* [What the task asks] Reproduce the full listing below unchanged, apart from the pictures.

* [Data provided]
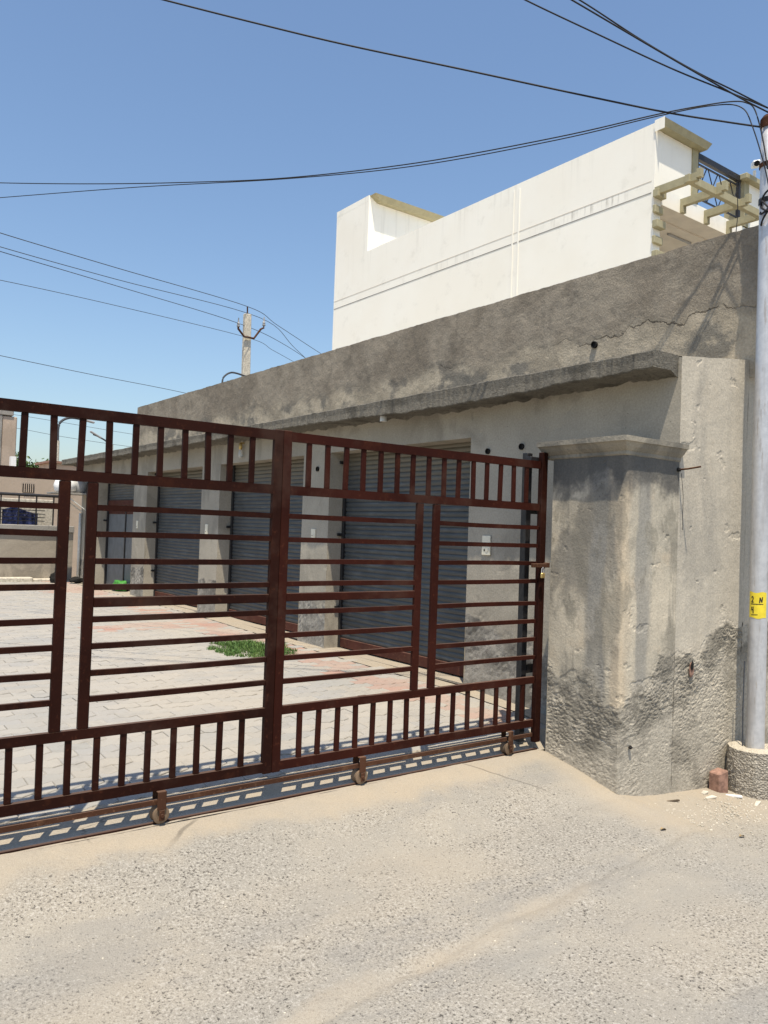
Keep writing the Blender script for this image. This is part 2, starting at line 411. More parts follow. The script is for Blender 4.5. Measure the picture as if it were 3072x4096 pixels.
# ------------------------------------------------------------------ mesh helpers
class MB:
    def __init__(s):
        s.v = []; s.f = []; s.att = None
    def add(s, vs_, fs_):
        k = len(s.v); s.v += [tuple(p) for p in vs_]; s.f += [tuple(i + k for i in f) for f in fs_]; return s
    def box(s, x0, x1, y0, y1, z0, z1):
        return s.add([(x0, y0, z0), (x1, y0, z0), (x1, y1, z0), (x0, y1, z0), (x0, y0, z1), (x1, y0, z1), (x1, y1, z1), (x0, y1, z1)],
                     [(3, 2, 1, 0), (4, 5, 6, 7), (0, 1, 5, 4), (1, 2, 6, 5), (2, 3, 7, 6), (3, 0, 4, 7)])
    def hexa(s, p):
        return s.add(p, [(3, 2, 1, 0), (4, 5, 6, 7), (0, 1, 5, 4), (1, 2, 6, 5), (2, 3, 7, 6), (3, 0, 4, 7)])
    def tube(s, pts, r, n=6, cap=True):
        pts = [Vector(p) for p in pts]
        rs = r if isinstance(r, (list, tuple)) else [r] * len(pts)
        rings = []
        for i, p in enumerate(pts):
            d = (pts[min(i + 1, len(pts) - 1)] - pts[max(i - 1, 0)]).normalized()
            up = Vector((0, 0, 1)) if abs(d.z) < .95 else Vector((1, 0, 0))
            a = d.cross(up).normalized(); b = d.cross(a).normalized()
            rings.append([p + (a * math.cos(2 * math.pi * k / n) + b * math.sin(2 * math.pi * k / n)) * rs[i] for k in range(n)])
        vs_ = [q for rg in rings for q in rg]
        fs_ = [(i * n + k, i * n + (k + 1) % n, (i + 1) * n + (k + 1) % n, (i + 1) * n + k) for i in range(len(pts) - 1) for k in range(n)]
        if cap:
            fs_ += [tuple(range(n))[::-1], tuple((len(pts) - 1) * n + k for k in range(n))]
        return s.add(vs_, fs_)
    def bar(s, a, b, w, h=None):
        """square bar between two points"""
        a, b = Vector(a), Vector(b); h = h or w
        d = (b - a).normalized()
        up = Vector((0, 0, 1)) if abs(d.z) < .95 else Vector((0, 1, 0))
        u = d.cross(up).normalized() * (w / 2); t = u.cross(d).normalized() * (h / 2)
        return s.hexa([a - u - t, a + u - t, b + u - t, b - u - t, a - u + t, a + u + t, b + u + t, b - u + t])
    def lathe(s, c, prof, n=16):
        c = Vector(c)
        vs_ = [c + Vector((r * math.cos(2 * math.pi * k / n), r * math.sin(2 * math.pi * k / n), z)) for r, z in prof for k in range(n)]
        fs_ = [(i * n + k, i * n + (k + 1) % n, (i + 1) * n + (k + 1) % n, (i + 1) * n + k) for i in range(len(prof) - 1) for k in range(n)]
        fs_ += [tuple(range(n))[::-1], tuple((len(prof) - 1) * n + k for k in range(n))]
        return s.add(vs_, fs_)
    def grid(s, fn, nu, nv, flip=False):
        vs_ = [fn(i / nu, j / nv) for j in range(nv + 1) for i in range(nu + 1)]
        w_ = nu + 1
        fs_ = [(j * w_ + i, j * w_ + i + 1, (j + 1) * w_ + i + 1, (j + 1) * w_ + i) for j in range(nv) for i in range(nu)]
        if flip:
            fs_ = [f[::-1] for f in fs_]
        return s.add(vs_, fs_)
    def mesh(s, name, smooth=False, bev=0, off=(0, 0, 0), fixn=False):
        me = bpy.data.meshes.new(name)
        o = Vector(off)
        me.from_pydata([tuple(Vector(p) - o) for p in s.v], [], s.f)
        if bev or fixn:
            bm = bmesh.new(); bm.from_mesh(me)
            if fixn:
                bmesh.ops.recalc_face_normals(bm, faces=bm.faces)
            if bev:
                bmesh.ops.bevel(bm, geom=bm.edges[:], offset=bev, segments=1, affect='EDGES', profile=.5)
            bm.to_mesh(me); bm.free()
        if smooth:
            me.shade_smooth()
        me.update()
        return me
    def build(s, name, mat, parent=None, smooth=False, bev=0, fixn=False):
        off = wloc(parent) if parent else (0, 0, 0)
        me = s.mesh(name, smooth, bev, off, fixn)
        if s.att:
            a = me.attributes.new('rough', 'FLOAT', 'POINT')
            a.data.foreach_set('value', (s.att + [0.0] * len(s.v))[:len(s.v)])
        me.materials.append(M[mat])
        o = bpy.data.objects.new(name, me)
        C.objects.link(o)
        o.parent = parent
        return o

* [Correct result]
Keep writing the Blender script for this image. This is part 2, starting at line 411. More parts follow. The script is for Blender 4.5. Measure the picture as if it were 3072x4096 pixels.
# ------------------------------------------------------------------ mesh helpers
class MB:
    def __init__(s):
        s.v = []; s.f = []; s.att = None
    def add(s, vs_, fs_):
        k = len(s.v); s.v += [tuple(p) for p in vs_]; s.f += [tuple(i + k for i in f) for f in fs_]; return s
    def box(s, x0, x1, y0, y1, z0, z1):
        return s.add([(x0, y0, z0), (x1, y0, z0), (x1, y1, z0), (x0, y1, z0), (x0, y0, z1), (x1, y0, z1), (x1, y1, z1), (x0, y1, z1)],
                     [(3, 2, 1, 0), (4, 5, 6, 7), (0, 1, 5, 4), (1, 2, 6, 5), (2, 3, 7, 6), (3, 0, 4, 7)])
    def hexa(s, p):
        return s.add(p, [(3, 2, 1, 0), (4, 5, 6, 7), (0, 1, 5, 4), (1, 2, 6, 5), (2, 3, 7, 6), (3, 0, 4, 7)])
    def tube(s, pts, r, n=6, cap=True):
        pts = [Vector(p) for p in pts]
        rs = r if isinstance(r, (list, tuple)) else [r] * len(pts)
        rings = []
        for i, p in enumerate(pts):
            d = (pts[min(i + 1, len(pts) - 1)] - pts[max(i - 1, 0)]).normalized()
            up = Vector((0, 0, 1)) if abs(d.z) < .95 else Vector((1, 0, 0))
            a = d.cross(up).normalized(); b = d.cross(a).normalized()
            rings.append([p + (a * math.cos(2 * math.pi * k / n) + b * math.sin(2 * math.pi * k / n)) * rs[i] for k in range(n)])
        vs_ = [q for rg in rings for q in rg]
        fs_ = [(i * n + k, i * n + (k + 1) % n, (i + 1) * n + (k + 1) % n, (i + 1) * n + k) for i in range(len(pts) - 1) for k in range(n)]
        if cap:
            fs_ += [tuple(range(n))[::-1], tuple((len(pts) - 1) * n + k for k in range(n))]
        return s.add(vs_, fs_)
    def bar(s, a, b, w, h=None):
        """square bar between two points"""
        a, b = Vector(a), Vector(b); h = h or w
        d = (b - a).normalized()
        up = Vector((0, 0, 1)) if abs(d.z) < .95 else Vector((0, 1, 0))
        u = d.cross(up).normalized() * (w / 2); t = u.cross(d).normalized() * (h / 2)
        return s.hexa([a - u - t, a + u - t, b + u - t, b - u - t, a - u + t, a + u + t, b + u + t, b - u + t])
    def lathe(s, c, prof, n=16):
        c = Vector(c)
        vs_ = [c + Vector((r * math.cos(2 * math.pi * k / n), r * math.sin(2 * math.pi * k / n), z)) for r, z in prof for k in range(n)]
        fs_ = [(i * n + k, i * n + (k + 1) % n, (i + 1) * n + (k + 1) % n, (i + 1) * n + k) for i in range(len(prof) - 1) for k in range(n)]
        fs_ += [tuple(range(n))[::-1], tuple((len(prof) - 1) * n + k for k in range(n))]
        return s.add(vs_, fs_)
    def grid(s, fn, nu, nv, flip=False):
        vs_ = [fn(i / nu, j / nv) for j in range(nv + 1) for i in range(nu + 1)]
        w_ = nu + 1
        fs_ = [(j * w_ + i, j * w_ + i + 1, (j + 1) * w_ + i + 1, (j + 1) * w_ + i) for j in range(nv) for i in range(nu)]
        if flip:
            fs_ = [f[::-1] for f in fs_]
        return s.add(vs_, fs_)
    def mesh(s, name, smooth=False, bev=0, off=(0, 0, 0), fixn=False):
        me = bpy.data.meshes.new(name)
        o = Vector(off)
        me.from_pydata([tuple(Vector(p) - o) for p in s.v], [], s.f)
        if bev or fixn:
            bm = bmesh.new(); bm.from_mesh(me)
            if fixn:
                bmesh.ops.recalc_face_normals(bm, faces=bm.faces)
            if bev:
                bmesh.ops.bevel(bm, geom=bm.edges[:], offset=bev, segments=1, affect='EDGES', profile=.5)
            bm.to_mesh(me); bm.free()
        if smooth:
            me.shade_smooth()
        me.update()
        return me
    def build(s, name, mat, parent=None, smooth=False, bev=0, fixn=False):
        off = wloc(parent) if parent else (0, 0, 0)
        me = s.mesh(name, smooth, bev, off, fixn)
        if s.att:
            a = me.attributes.new('rough', 'FLOAT', 'POINT')
            a.data.foreach_set('value', (s.att + [0.0] * len(s.v))[:len(s.v)])
        me.materials.append(M[mat])
        o = bpy.data.objects.new(name, me)
        C.objects.link(o)
        o.parent = parent
        return o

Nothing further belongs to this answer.